שבע יפול צדיק וקם wrote on 12 Dec 2021 01:55:
Day #90.
A few points from this 90-day journey:
1. I did this 90-day journey with three unfiltered company devices. It's possible (although I highly recommend and encourage filtering software on all personal devices!!!). I arranged an accountability partner, GYE's own HHM, and communicated with him regularly through texts and a phone call or two. Thank you, HHM.
2. Refraining from watching pornography and masturbating, in my experience, is not satisfying. In other words, I don't feel like I am accomplishing anything by not doing something. The 90-day counter helps that a little bit because I can see my progress, but not fully. I try my best to be productive and to do things that make me feel like I am accomplishing good in this world. Being satisfied and fulfilled goes a long way in this and other struggles. I don't think, in this 90-day period, I ever had an urge to masturbate or look at pornography when I was focused and involved in a productive activity.
3. I didn't graduate. I didn't kill the yetzer hara. My desire for sexual gratification has not changed. And that is perfectly okay and normal. That also means that the controls I set up for the 90 days are not going away. I want to stay away from pornography and masturbation for many reasons, religious, personal, and otherwise. I am not going to let my guard down.
4. The slips and falls that I have had since joining GYE are nothing compared to what I was like before joining GYE (617 cumulative clean days since Jan 2020 vs. 3-4 times a week for the better part of 15 years). Being part of an online anonymous community has made a difference for me. It didn't guarantee that I was 100% cured of all problems in one day. For me, it was and is a process, but I am experiencing success.
5. I've written about this before, but I'll write it again. What GYE did for me was helped me to chip away at the shame that I was carrying. I felt that there was something wrong with me. How could this rabbi (yes, rabbi) and
ben Torah keep indulging in this sinful and dark behavior? I don't feel that way anymore. I am a great person. A tzaddik. I also have my shortcomings. You know what that makes me? Like everyone else in the world. This issue of pornography and masturbation is a slight imperfection in my whole self. I sized the issue down tremendously and was able to start making real progress.
Thank you to all the GYE users who have helped and supported me throughout these last two years.
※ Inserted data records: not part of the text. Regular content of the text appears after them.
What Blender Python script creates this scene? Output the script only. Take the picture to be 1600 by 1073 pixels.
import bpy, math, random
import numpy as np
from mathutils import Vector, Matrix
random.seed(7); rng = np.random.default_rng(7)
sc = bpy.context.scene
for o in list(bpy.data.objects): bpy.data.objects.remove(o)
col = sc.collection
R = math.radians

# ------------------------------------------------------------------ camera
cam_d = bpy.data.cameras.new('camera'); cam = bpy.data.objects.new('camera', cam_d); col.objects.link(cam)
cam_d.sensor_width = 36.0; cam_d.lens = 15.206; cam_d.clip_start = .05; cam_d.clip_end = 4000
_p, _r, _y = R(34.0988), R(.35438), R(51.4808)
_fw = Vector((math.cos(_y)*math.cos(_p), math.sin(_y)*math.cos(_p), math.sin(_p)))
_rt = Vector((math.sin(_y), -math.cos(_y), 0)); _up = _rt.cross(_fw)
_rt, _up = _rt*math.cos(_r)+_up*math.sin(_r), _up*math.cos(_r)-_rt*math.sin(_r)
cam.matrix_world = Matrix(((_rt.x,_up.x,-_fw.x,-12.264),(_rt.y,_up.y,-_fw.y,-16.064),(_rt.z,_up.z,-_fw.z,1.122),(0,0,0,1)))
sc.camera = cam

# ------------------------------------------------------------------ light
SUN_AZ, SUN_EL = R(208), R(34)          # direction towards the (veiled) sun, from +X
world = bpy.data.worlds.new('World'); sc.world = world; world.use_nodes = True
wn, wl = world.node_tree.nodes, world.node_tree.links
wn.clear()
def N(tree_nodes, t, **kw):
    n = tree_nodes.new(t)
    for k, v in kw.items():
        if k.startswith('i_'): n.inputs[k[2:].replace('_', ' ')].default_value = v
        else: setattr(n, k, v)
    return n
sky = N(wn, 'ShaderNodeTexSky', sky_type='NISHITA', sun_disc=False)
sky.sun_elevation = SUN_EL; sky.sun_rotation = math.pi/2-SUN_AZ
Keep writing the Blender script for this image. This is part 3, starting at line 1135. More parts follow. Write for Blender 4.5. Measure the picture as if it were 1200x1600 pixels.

I will continue to post updates on my end and I will try to pop in and respond and engage with other users on their threads too.
Wishing hatzlacha to all of you reading this on your journeys both regarding these issues and the rest of your lives!
Well said! Great post - thank you!
In terms of refraining not being satisfying, I think I know what you mean. There isn't a tangible pleasure. For me, when I'm tempted to act out or look for or at something, I compare my current life with what it was before I joined GYE. There's no comparison! I'm not constantly being pulled by a riptide through the mud, I'm more present for my wife and kids, I have more serenity, not loaded with guilt, and much more. I don't know if it's that way for everyone, but that is satisfying for me.